負傷から復帰するも苦しい立場が続く
レッドソックス・吉田正尚の立場が日に日に危うくなっている。
現地24日(日本時間25日)のブルージェイズ戦に6番指名打者(DH)で先発した吉田。1打席目は中直に倒れたが、続く2打席目と3打席目に単打を放ち、4月27日以来、約2か月ぶりとなる「マルチ安打」を記録した。
チームは4点のビハインドを跳ね返して9回にサヨナラ勝ち。直近9試合の成績を8勝1敗とし、貯金の数を今季最多となる7に伸ばした。
2安打を放ち、チームの勝利に貢献した吉田だったが、心の底から喜べたかは微妙だったかもしれない。というのも、8回裏の一打同点の場面で代打を送られていたからだ。
2点差に詰め寄り、押せ押せで迎えた二死二・三塁の絶好機。左腕のティム・メイザがマウンドに立っていたこともあり、アレックス・コーラ監督は迷いなく右打ちのロブ・レフスナイダーの名前を告げた。
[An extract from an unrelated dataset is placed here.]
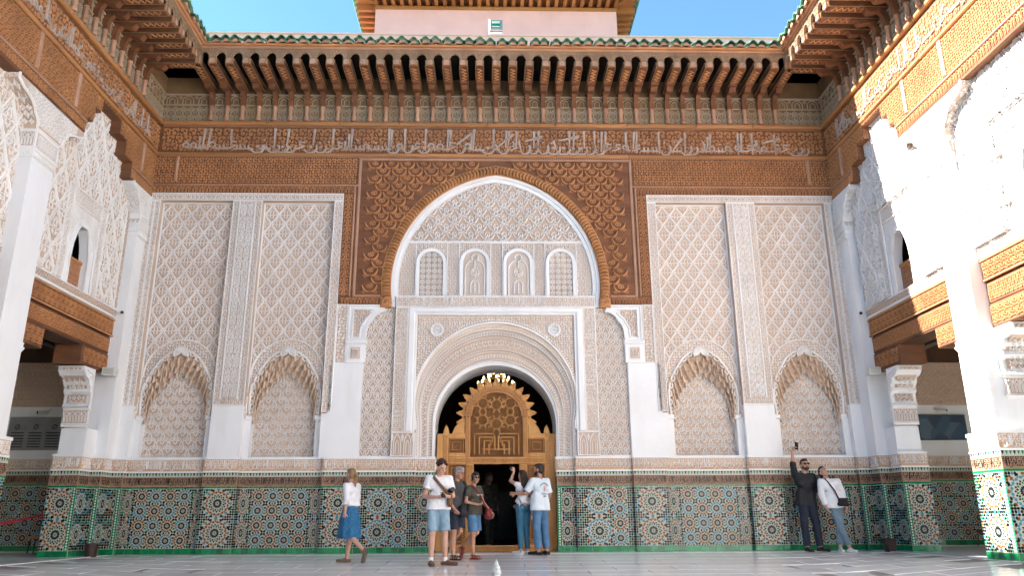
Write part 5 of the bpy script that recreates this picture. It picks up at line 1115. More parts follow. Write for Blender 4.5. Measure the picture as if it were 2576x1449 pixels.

結局、レフスナイダーは申告敬遠で歩かされたが、続くロミー・ゴンザレスがレフトに運ぶ同点打を放ち、これが9回裏の劇的勝利につながった。
今季の吉田は対右投手の打率.278に対して、対左投手は.111とさっぱりで、8回裏の交代は当然の采配だったといえるだろう。ただ、仮に相手が右投手だったとしてもそのまま打席に立っていたかどうかは怪しいところだ。
吉田は左手親指の痛みで4月下旬から今月中旬にかけて負傷者リスト入り。今月11日に1か月半ぶりに戻ってきた後もほぼスタメンで起用されている。ただ、復帰後は10試合で、打率.162、0本塁打、1打点、長打は二塁打が1本だけと浮上の兆しはなかなか見えない。
ほぼDH専任で起用されていることも立場の危うさに追い打ちをかけている。
メジャー1年目の昨季は87試合で左翼の守備に就いたが、今季は1イニングのみ。とにかく打つことが求められるDHの選手が、今季34試合で打率.239、2本塁打、12打点ならいつその座をはく奪されてもおかしくないだろう。3割を超える打率を維持しているレフスナイダーらチーム内のライバル打者が軒並み好調ならなおさらだ。
ちょうど1年前の今頃は持ち前の適応力を見せ、3割前後の打率をキープしていた吉田。6月下旬から7月中旬にかけて8試合連続マルチ安打の「イチロー超え」もマークし、7月下旬には、一時ア・リーグの首位打者に立つこともあった。
あれからわずか1年。吉田の信頼は地に落ちたといっても過言ではないだろう。ここから這い上がるのは並大抵のことではないが、吉田ならV字回復を果たしてくれるはずだ。